Exercise aim »
Begin with the first line of the material and write out each line exactly, ending with the line that contains "return nz, rp". Pictures are not part of the copy.

Raw data »
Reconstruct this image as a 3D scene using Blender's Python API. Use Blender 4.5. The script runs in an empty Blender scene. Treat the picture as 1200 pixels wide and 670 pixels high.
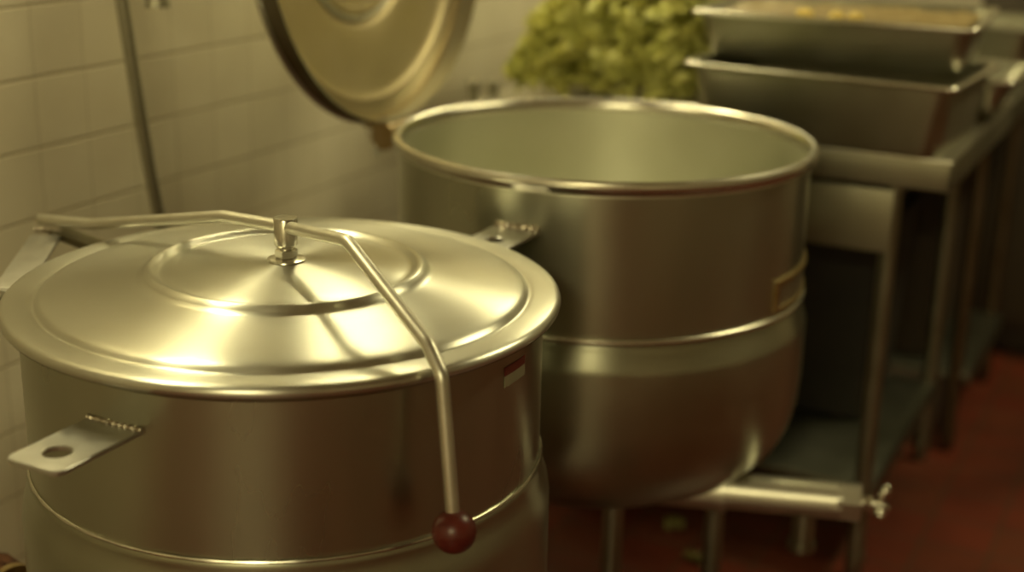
import bpy, bmesh, math, random
from mathutils import Vector, Matrix, noise
random.seed(7)
PI = math.pi
COL = bpy.context.scene.collection

# ------------------------------------------------------------------ materials
def new_mat(name):
    m = bpy.data.materials.new(name); m.use_nodes = True
    nt = m.node_tree
    return m, nt, nt.nodes['Principled BSDF']

def noise_ramp(nt, scale, c0, c1, p0=.35, p1=.65, detail=4, coord='Object', stretch=(1, 1, 1)):
    tc = nt.nodes.new('ShaderNodeTexCoord'); mp = nt.nodes.new('ShaderNodeMapping')
    mp.inputs['Scale'].default_value = stretch
    nz = nt.nodes.new('ShaderNodeTexNoise'); nz.inputs['Scale'].default_value = scale
    nz.inputs['Detail'].default_value = detail
    rp = nt.nodes.new('ShaderNodeValToRGB')
    rp.color_ramp.elements[0].position = p0; rp.color_ramp.elements[1].position = p1
    rp.color_ramp.elements[0].color = (*c0, 1); rp.color_ramp.elements[1].color = (*c1, 1)
    nt.links.new(tc.outputs[coord], mp.inputs['Vector'])
    nt.links.new(mp.outputs['Vector'], nz.inputs['Vector'])
    nt.links.new(nz.outputs['Fac'], rp.inputs['Fac'])
    return nz, rp

def steel(name, base=(.60, .585, .54), rough=.3, aniso=0., var=.06, rvar=.08, scale=9, stretch=(1, 1, 1), axis='Z', rot=0.):
    m, nt, p = new_mat(name)
    p.inputs['Metallic'].default_value = 1
    d = [max(0, c - var) for c in base]; u = [min(1, c + var * .6) for c in base]
    nz, rp = noise_ramp(nt, scale, d, u, .22, .78, stretch=stretch)
    nt.links.new(rp.outputs['Color'], p.inputs['Base Color'])
    mr = nt.nodes.new('ShaderNodeMapRange')
    mr.inputs['To Min'].default_value = rough - rvar; mr.inputs['To Max'].default_value = rough + rvar
    nt.links.new(nz.outputs['Fac'], mr.inputs['Value'])
    nt.links.new(mr.outputs['Result'], p.inputs['Roughness'])
    if aniso:
        p.inputs['Anisotropic'].default_value = aniso
        p.inputs['Anisotropic Rotation'].default_value = rot
        tg = nt.nodes.new('ShaderNodeTangent'); tg.direction_type = 'RADIAL'; tg.axis = axis
        nt.links.new(tg.outputs['Tangent'], p.inputs['Tangent'])
    return m

def plain(name, c0, c1=None, rough=.5, metal=0., scale=20, bump=0.):
    m, nt, p = new_mat(name)
    c1 = c1 or [min(1, c * 1.25) for c in c0]
    nz, rp = noise_ramp(nt, scale, c0, c1)
    nt.links.new(rp.outputs['Color'], p.inputs['Base Color'])
    p.inputs['Roughness'].default_value = rough; p.inputs['Metallic'].default_value = metal
    if bump:
        b = nt.nodes.new('ShaderNodeBump'); b.inputs['Strength'].default_value = bump; b.inputs['Distance'].default_value = .004
        nt.links.new(nz.outputs['Fac'], b.inputs['Height']); nt.links.new(b.outputs['Normal'], p.inputs['Normal'])
    return m

def tile_mat(name, axes, size, origin, c1, c2, grout, mortar, rough, dirt=.12, bump=.5):
    m, nt, p = new_mat(name)
    tc = nt.nodes.new('ShaderNodeTexCoord'); sx = nt.nodes.new('ShaderNodeSeparateXYZ'); cx = nt.nodes.new('ShaderNodeCombineXYZ')
    nt.links.new(tc.outputs['Object'], sx.inputs[0])
    for k in (0, 1):
        a = nt.nodes.new('ShaderNodeMath'); a.operation = 'SUBTRACT'; a.inputs[1].default_value = origin[k]
        nt.links.new(sx.outputs[axes[k]], a.inputs[0]); nt.links.new(a.outputs[0], cx.inputs[k])
    br = nt.nodes.new('ShaderNodeTexBrick'); br.offset = 0; br.squash = 1
    br.inputs['Scale'].default_value = 1
    br.inputs['Brick Width'].default_value = size[0]; br.inputs['Row Height'].default_value = size[1]
    br.inputs['Mortar Size'].default_value = mortar; br.inputs['Mortar Smooth'].default_value = .4
    br.inputs['Bias'].default_value = -.3
    br.inputs['Color1'].default_value = (*c1, 1); br.inputs['Color2'].default_value = (*c2, 1); br.inputs['Mortar'].default_value = (*grout, 1)
    nt.links.new(cx.outputs[0], br.inputs['Vector'])
    nz, rp = noise_ramp(nt, 2.2, (1 - dirt,) * 3, (1, 1, 1))
    mx = nt.nodes.new('ShaderNodeMixRGB'); mx.blend_type = 'MULTIPLY'; mx.inputs[0].default_value = 1
    nt.links.new(br.outputs['Color'], mx.inputs[1]); nt.links.new(rp.outputs['Color'], mx.inputs[2])
    nt.links.new(mx.outputs[0], p.inputs['Base Color'])
    p.inputs['Roughness'].default_value = rough
    b = nt.nodes.new('ShaderNodeBump'); b.invert = True; b.inputs['Strength'].default_value = bump; b.inputs['Distance'].default_value = .002
    nt.links.new(br.outputs['Fac'], b.inputs['Height']); nt.links.new(b.outputs['Normal'], p.inputs['Normal'])
    return m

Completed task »
Reconstruct this image as a 3D scene using Blender's Python API. Use Blender 4.5. The script runs in an empty Blender scene. Treat the picture as 1200 pixels wide and 670 pixels high.
import bpy, bmesh, math, random
from mathutils import Vector, Matrix, noise
random.seed(7)
PI = math.pi
COL = bpy.context.scene.collection

# ------------------------------------------------------------------ materials
def new_mat(name):
    m = bpy.data.materials.new(name); m.use_nodes = True
    nt = m.node_tree
    return m, nt, nt.nodes['Principled BSDF']

def noise_ramp(nt, scale, c0, c1, p0=.35, p1=.65, detail=4, coord='Object', stretch=(1, 1, 1)):
    tc = nt.nodes.new('ShaderNodeTexCoord'); mp = nt.nodes.new('ShaderNodeMapping')
    mp.inputs['Scale'].default_value = stretch
    nz = nt.nodes.new('ShaderNodeTexNoise'); nz.inputs['Scale'].default_value = scale
    nz.inputs['Detail'].default_value = detail
    rp = nt.nodes.new('ShaderNodeValToRGB')
    rp.color_ramp.elements[0].position = p0; rp.color_ramp.elements[1].position = p1
    rp.color_ramp.elements[0].color = (*c0, 1); rp.color_ramp.elements[1].color = (*c1, 1)
    nt.links.new(tc.outputs[coord], mp.inputs['Vector'])
    nt.links.new(mp.outputs['Vector'], nz.inputs['Vector'])
    nt.links.new(nz.outputs['Fac'], rp.inputs['Fac'])
    return nz, rp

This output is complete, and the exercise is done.